Old crop corn found some support late in the week following favorable trade negotiations with China a bullish USDA report and a stronger soybean market while new crop prices continued lower. July corn ended the week 2 cents higher while September and December futures were 5 and 6 cents lower for the week. The funds went home short 167,143 corn contracts and long 52,071 soybean contracts.

 

Early last week there was a meeting between US and Chinese officials that appeared to be positive. A framework was put into place that will further trade and discussion between the two countries. The potential agreement that was discussed and now in the hands of President Trump and Chinese President Xi for decision had nothing to do with grain or Ag products in general. The biggest part of the agreement is that rare earth metals would be provided to the US by China and Chinese students would be able to attend US colleges. The US would collect 55% tariffs on Chinese goods while China would collect 10% tariffs on US goods. Despite no reference to Ag products, the discussions were positive and show potential to move forward.

 

On Thursday the USDA released their June WASDE which had very few changes from the May report. The corn 2025/26 balance sheet called for lower beginning and ending stocks. Beginning stocks were lowered by 50 million bushels based on an increase in old crop exports. No changes were made to production or new crop use categories. Ending stocks were lowered to 1.750 billion bushels. This was lower than the average pre-report estimate of 1.792 billion bushels but within the range of estimates. Global corn production increased while foreign ending stocks decreased.

 

USDA 2024/25 US Carryout (Billion Bushels)
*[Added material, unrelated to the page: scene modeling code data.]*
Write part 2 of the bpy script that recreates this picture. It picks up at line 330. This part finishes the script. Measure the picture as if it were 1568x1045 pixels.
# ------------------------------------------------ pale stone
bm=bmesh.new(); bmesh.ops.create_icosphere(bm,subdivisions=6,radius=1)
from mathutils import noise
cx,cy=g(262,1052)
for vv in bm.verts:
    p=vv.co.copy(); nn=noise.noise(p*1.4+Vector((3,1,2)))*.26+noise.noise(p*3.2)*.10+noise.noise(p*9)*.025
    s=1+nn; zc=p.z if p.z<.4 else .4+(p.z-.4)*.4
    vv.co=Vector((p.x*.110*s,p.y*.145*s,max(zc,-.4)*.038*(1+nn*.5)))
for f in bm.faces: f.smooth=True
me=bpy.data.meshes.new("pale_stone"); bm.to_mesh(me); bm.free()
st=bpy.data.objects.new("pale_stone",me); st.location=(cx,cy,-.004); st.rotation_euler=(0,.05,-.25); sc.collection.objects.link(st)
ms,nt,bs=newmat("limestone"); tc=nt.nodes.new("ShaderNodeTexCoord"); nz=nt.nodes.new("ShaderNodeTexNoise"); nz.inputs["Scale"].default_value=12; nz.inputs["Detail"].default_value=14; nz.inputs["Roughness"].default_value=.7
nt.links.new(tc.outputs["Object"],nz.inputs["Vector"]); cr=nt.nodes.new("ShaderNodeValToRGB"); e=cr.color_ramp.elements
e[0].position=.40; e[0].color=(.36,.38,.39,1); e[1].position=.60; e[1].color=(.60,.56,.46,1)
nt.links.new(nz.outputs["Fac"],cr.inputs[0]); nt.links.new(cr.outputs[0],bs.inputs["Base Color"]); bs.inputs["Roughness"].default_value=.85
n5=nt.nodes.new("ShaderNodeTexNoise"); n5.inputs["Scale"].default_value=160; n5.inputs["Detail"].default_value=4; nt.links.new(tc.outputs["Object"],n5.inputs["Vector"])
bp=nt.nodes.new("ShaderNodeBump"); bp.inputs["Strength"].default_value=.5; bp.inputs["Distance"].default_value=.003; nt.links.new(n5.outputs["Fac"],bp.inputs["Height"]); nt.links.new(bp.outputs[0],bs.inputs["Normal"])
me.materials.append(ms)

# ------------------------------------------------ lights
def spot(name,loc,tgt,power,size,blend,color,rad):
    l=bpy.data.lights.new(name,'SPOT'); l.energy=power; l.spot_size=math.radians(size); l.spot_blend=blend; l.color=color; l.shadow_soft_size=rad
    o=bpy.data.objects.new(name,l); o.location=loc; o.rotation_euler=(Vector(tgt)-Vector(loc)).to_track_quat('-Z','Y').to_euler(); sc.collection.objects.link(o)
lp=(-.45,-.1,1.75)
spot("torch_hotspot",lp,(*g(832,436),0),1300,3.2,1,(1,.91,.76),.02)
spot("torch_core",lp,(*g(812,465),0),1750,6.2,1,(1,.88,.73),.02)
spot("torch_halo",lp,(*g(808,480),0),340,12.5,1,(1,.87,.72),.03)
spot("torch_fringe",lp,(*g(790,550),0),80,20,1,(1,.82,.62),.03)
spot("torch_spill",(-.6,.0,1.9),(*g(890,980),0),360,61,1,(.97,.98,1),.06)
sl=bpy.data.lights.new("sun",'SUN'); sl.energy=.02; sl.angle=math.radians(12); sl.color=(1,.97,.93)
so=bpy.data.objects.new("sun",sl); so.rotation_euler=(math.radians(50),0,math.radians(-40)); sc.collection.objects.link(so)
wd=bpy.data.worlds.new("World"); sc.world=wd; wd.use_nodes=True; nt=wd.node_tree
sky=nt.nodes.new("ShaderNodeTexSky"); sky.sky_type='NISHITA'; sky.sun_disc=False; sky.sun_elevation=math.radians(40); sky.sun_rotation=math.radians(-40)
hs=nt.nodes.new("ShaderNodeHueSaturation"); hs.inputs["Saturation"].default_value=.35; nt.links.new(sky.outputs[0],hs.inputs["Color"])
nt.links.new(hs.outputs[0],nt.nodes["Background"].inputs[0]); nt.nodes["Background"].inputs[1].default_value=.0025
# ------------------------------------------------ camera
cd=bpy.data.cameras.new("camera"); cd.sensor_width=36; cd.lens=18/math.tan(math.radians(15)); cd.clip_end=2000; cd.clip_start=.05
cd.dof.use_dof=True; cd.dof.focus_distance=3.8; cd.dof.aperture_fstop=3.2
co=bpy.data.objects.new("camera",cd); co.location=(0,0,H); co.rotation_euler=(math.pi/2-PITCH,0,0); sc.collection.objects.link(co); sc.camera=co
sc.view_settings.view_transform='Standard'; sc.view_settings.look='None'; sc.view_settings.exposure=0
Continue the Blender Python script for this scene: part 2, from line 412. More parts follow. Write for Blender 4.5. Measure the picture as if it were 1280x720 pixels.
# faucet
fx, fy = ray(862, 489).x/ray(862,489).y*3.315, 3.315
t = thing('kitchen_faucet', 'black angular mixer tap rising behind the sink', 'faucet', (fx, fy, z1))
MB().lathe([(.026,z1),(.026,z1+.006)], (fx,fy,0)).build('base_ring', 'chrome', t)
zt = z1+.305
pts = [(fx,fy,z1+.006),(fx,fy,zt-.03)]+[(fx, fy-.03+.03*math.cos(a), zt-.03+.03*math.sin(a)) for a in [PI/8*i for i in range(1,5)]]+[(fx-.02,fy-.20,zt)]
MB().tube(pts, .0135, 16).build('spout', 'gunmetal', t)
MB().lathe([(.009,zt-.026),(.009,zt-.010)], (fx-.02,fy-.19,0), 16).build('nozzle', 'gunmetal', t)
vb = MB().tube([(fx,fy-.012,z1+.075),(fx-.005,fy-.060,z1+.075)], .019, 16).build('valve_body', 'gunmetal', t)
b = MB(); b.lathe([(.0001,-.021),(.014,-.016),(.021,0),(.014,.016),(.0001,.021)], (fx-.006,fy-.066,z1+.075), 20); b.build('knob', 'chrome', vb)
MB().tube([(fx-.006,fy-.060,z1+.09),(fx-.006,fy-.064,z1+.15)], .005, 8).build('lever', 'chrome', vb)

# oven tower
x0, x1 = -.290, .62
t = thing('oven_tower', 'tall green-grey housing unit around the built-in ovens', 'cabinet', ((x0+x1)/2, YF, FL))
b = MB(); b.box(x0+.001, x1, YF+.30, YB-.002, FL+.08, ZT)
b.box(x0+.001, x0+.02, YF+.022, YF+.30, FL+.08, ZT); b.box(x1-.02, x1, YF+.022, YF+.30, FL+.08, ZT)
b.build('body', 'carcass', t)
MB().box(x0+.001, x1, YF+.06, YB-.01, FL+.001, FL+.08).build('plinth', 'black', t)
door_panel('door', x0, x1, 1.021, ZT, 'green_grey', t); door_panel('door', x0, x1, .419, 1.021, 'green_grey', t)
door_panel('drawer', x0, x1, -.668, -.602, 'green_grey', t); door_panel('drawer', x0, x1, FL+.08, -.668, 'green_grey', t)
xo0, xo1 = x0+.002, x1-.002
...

  USDA June Average Est. USDA May
Corn 1.365 1.392 1.415
Soybeans .350 .351 .350
Wheat .841 .842 .841

 

USDA 2025/26 US Carryout (Billion Bushels)

  USDA June Average Est. USDA May
Corn 1.750 1.792 1.800
Soybeans .295 .298 .295
Wheat .898 .924 .923

 

USDA 2025/26 World Carryout (Million Tonnes)

  USDA June Average Est. USDA May
Corn 275.24 278.80 277.84
Soybeans 125.30 124.54 124.33
Wheat 262.75 265.06 265.73

 

 

Weekly crop conditions showed 71% of the corn crop in the Good/Excellent category which is just below the five-year average and 3% behind last year.

 

 

Despite a 2024/25 ending stocks number that is now below 9% stocks to use, the trade appears content with the perception that the 2025/26 US crop is going to refill the pipeline. The USDA’s June 30th report will give us a lot more information and will most likely result in more market movement than this past week’s report. The June 30th report will update planted acres as well as yield projections for the 2025 crop.  Will we break the recent trend and return to seasonal patterns or is this year the anomaly is TBD.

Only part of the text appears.